Goal :: Return, without pictures, the lines from the start of the data through the one that contains "1); _bg.inputs[1].default_value = 2.4".
+++
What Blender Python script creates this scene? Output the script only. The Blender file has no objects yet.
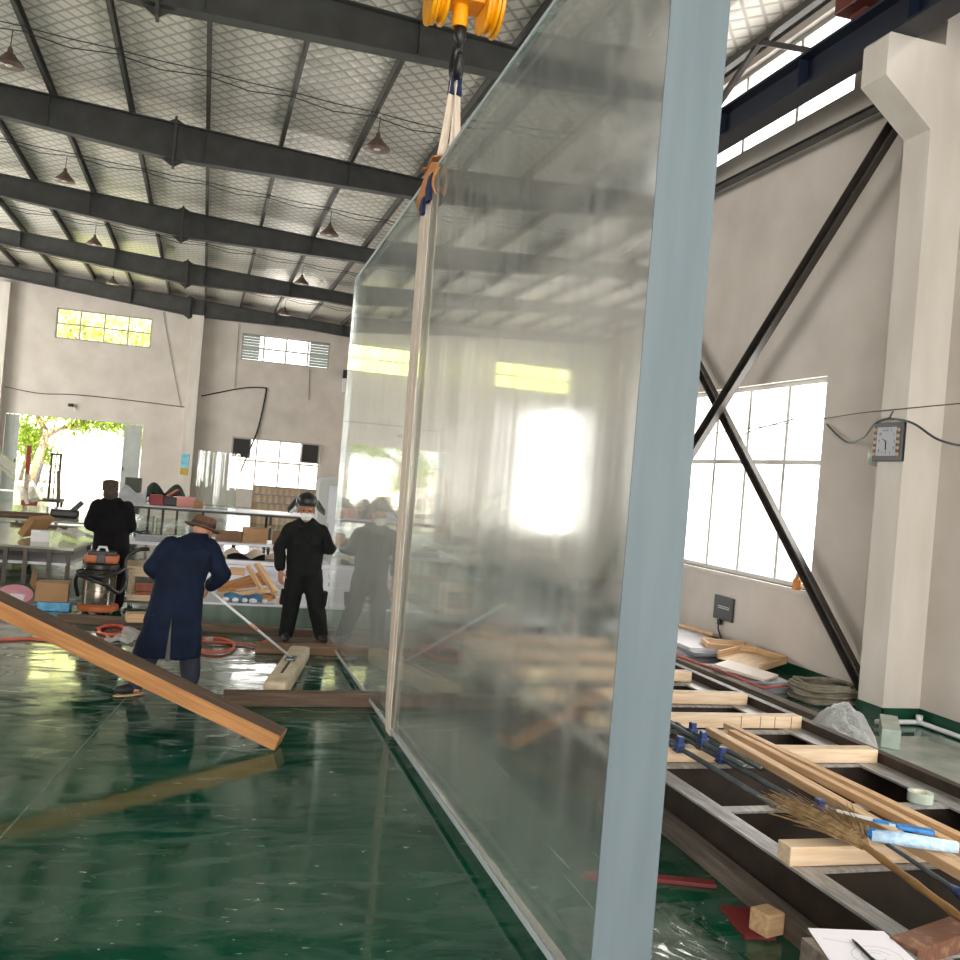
import bpy, bmesh, math, random
from mathutils import Vector, Matrix, Euler
from math import pi, sin, cos, radians as rad
random.seed(7)
S = bpy.context.scene
COL = S.collection

# ------------------------------------------------------------------ camera, world, light, exposure
cd = bpy.data.cameras.new('camera'); cam = bpy.data.objects.new('camera', cd); COL.objects.link(cam)
cd.sensor_width = 36.0; cd.lens = 957.0 / 960.0 * 36.0; cd.clip_start = 0.05; cd.clip_end = 400
CAM_H = 2.1
_y, _r = rad(16.18), rad(4.77)
_f = Vector((sin(_y), cos(_y), 0)); _x = Vector((cos(_y), -sin(_y), 0)); _u = Vector((0, 0, 1))
_right = _x * cos(_r) + _u * sin(_r)
_up = -_x * sin(_r) + _u * cos(_r)
m = Matrix((( _right.x, _up.x, -_f.x, 0), (_right.y, _up.y, -_f.y, 0), (_right.z, _up.z, -_f.z, CAM_H), (0, 0, 0, 1)))
cam.matrix_world = m
S.camera = cam
S.view_settings.view_transform = 'Standard'
S.view_settings.look = 'None'
S.view_settings.exposure = 0.48
S.view_settings.gamma = 1.0
S.view_settings.use_curve_mapping = False
S.cycles.max_bounces = 10; S.cycles.diffuse_bounces = 4; S.cycles.glossy_bounces = 5
S.cycles.transmission_bounces = 8; S.cycles.transparent_max_bounces = 12
S.cycles.caustics_refractive = True; S.cycles.caustics_reflective = False
S.cycles.sample_clamp_indirect = 6.0
W = bpy.data.worlds.new('world'); S.world = W; W.use_nodes = True
_bg = W.node_tree.nodes['Background']; _bg.inputs[0].default_value = (1.0, 0.99, 0.94, 1); _bg.inputs[1].default_value = 2.4

def area_light(name, loc, direction, w, h, radiance, color=(1, 1, 1), up=(0, 0, 1)):
    d = bpy.data.lights.new(name, 'AREA'); d.shape = 'RECTANGLE'; d.size = w; d.size_y = h
    d.energy = radiance * pi * w * h; d.color = color
    o = bpy.data.objects.new(name, d); COL.objects.link(o)
    z = -Vector(direction).normalized(); y = Vector(up); x = y.cross(z).normalized(); y = z.cross(x)
    o.matrix_world = Matrix(((x.x, y.x, z.x, loc[0]), (x.y, y.y, z.y, loc[1]), (x.z, y.z, z.z, loc[2]), (0, 0, 0, 1)))
    return o
DAY = (1.0, 0.965, 0.915); GREEN = (0.95, 1.0, 0.26)
XR, XL, YB, YF = 7.2, -16.0, 44.5, -9.0           # inner faces of the right, left, back and front walls
# window rectangles (u0, u1, z0, z1)
BACK_WIN = [(-14.0, -10.1, 6.65, 7.97), (-6.5, -2.6, 6.65, 7.97), (1.25, 5.22, 6.6, 7.83), (1.18, 5.15, 0.75, 3.14)]
DOOR = (-8.16, -2.63, 0.0, 3.27)
RIGHT_WIN = [(10.05, 13.6, 1.08, 3.72), (18.0, 21.0, 1.08, 3.72), (27.0, 28.6, 1.08, 3.72), (0.6, 4.6, 1.08, 3.72)]
RIGHT_HIGH = [(10.0, 15.4, 7.2, 8.45), (24.5, 29.5, 7.2, 8.25), (-7.0, 7.6, 7.2, 8.25)]
LEFT_FILL_WIN = [(14.5, 19.0, 1.1, 6.0), (22.0, 27.5, 1.1, 7.6), (29.5, 34.5, 1.1, 7.6), (35.6, 39.0, 0.9, 7.6)]  # unseen windows, added and sized to brighten the end wall and roof
FRONT_WIN = [(-9.5, 3.5, 0.0, 5.2), (-13.5, -1.0, 6.2, 8.2), (0.5, 6.5, 5.9, 8.0)]  # gateway, then unseen high windows added to light the end wall
for u0, u1, z0, z1 in BACK_WIN:
    area_light('back_window_daylight', ((u0+u1)/2, YB+0.6, (z0+z1)/2), (0, -1, 0), u1-u0+.3, z1-z0+.3, 2.8 if u1 < 0 else 7.0, GREEN if u1 < 0 else DAY)
for u0, u1, z0, z1 in RIGHT_WIN + RIGHT_HIGH:
    area_light('right_window_daylight', (XR+0.6, (u0+u1)/2, (z0+z1)/2), (-1, 0, 0), u1-u0+.3, z1-z0+.3, 7.0 if z0 < 5 else 2.6, DAY)
for u0, u1, z0, z1 in LEFT_FILL_WIN:
    area_light('left_fill_light', (XL-0.6, (u0+u1)/2, (z0+z1)/2), (1, 0, 0), u1-u0+.3, z1-z0+.3, (1.0, 5.0, 13.0, 18.0)[min(3, int((u0-10)/8.4))], DAY)  # fill lamps behind the added left windows
for u0, u1, z0, z1 in FRONT_WIN:
    area_light('front_gate_fill_light', ((u0+u1)/2, YF-0.6, (z0+z1)/2), (0, 1, 0), u1-u0, z1-z0, 5.6, DAY)  # gateway daylight plus fill from the added high windows

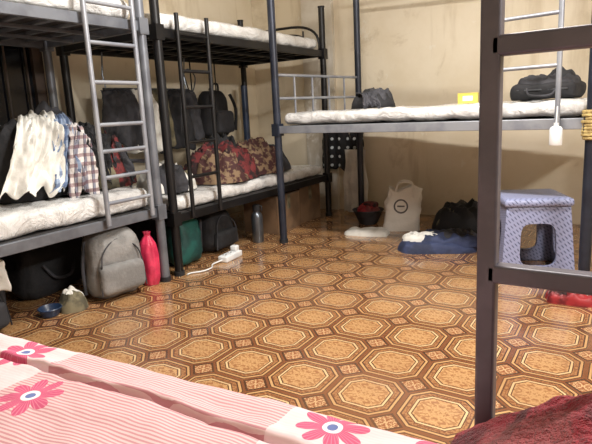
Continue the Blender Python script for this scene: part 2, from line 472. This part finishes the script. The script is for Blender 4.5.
+++
Solution to this problem ::
What Blender Python script creates this scene? Output the script only. The Blender file has no objects yet.
import bpy, bmesh, math, random
from mathutils import Vector, Matrix, Euler
from math import pi, sin, cos, radians as rad
random.seed(7)
S = bpy.context.scene
COL = S.collection

# ------------------------------------------------------------------ camera, world, light, exposure
cd = bpy.data.cameras.new('camera'); cam = bpy.data.objects.new('camera', cd); COL.objects.link(cam)
cd.sensor_width = 36.0; cd.lens = 957.0 / 960.0 * 36.0; cd.clip_start = 0.05; cd.clip_end = 400
CAM_H = 2.1
_y, _r = rad(16.18), rad(4.77)
_f = Vector((sin(_y), cos(_y), 0)); _x = Vector((cos(_y), -sin(_y), 0)); _u = Vector((0, 0, 1))
_right = _x * cos(_r) + _u * sin(_r)
_up = -_x * sin(_r) + _u * cos(_r)
m = Matrix((( _right.x, _up.x, -_f.x, 0), (_right.y, _up.y, -_f.y, 0), (_right.z, _up.z, -_f.z, CAM_H), (0, 0, 0, 1)))
cam.matrix_world = m
S.camera = cam
S.view_settings.view_transform = 'Standard'
S.view_settings.look = 'None'
S.view_settings.exposure = 0.48
S.view_settings.gamma = 1.0
S.view_settings.use_curve_mapping = False
S.cycles.max_bounces = 10; S.cycles.diffuse_bounces = 4; S.cycles.glossy_bounces = 5
S.cycles.transmission_bounces = 8; S.cycles.transparent_max_bounces = 12
S.cycles.caustics_refractive = True; S.cycles.caustics_reflective = False
S.cycles.sample_clamp_indirect = 6.0
W = bpy.data.worlds.new('world'); S.world = W; W.use_nodes = True
_bg = W.node_tree.nodes['Background']; _bg.inputs[0].default_value = (1.0, 0.99, 0.94, 1); _bg.inputs[1].default_value = 2.4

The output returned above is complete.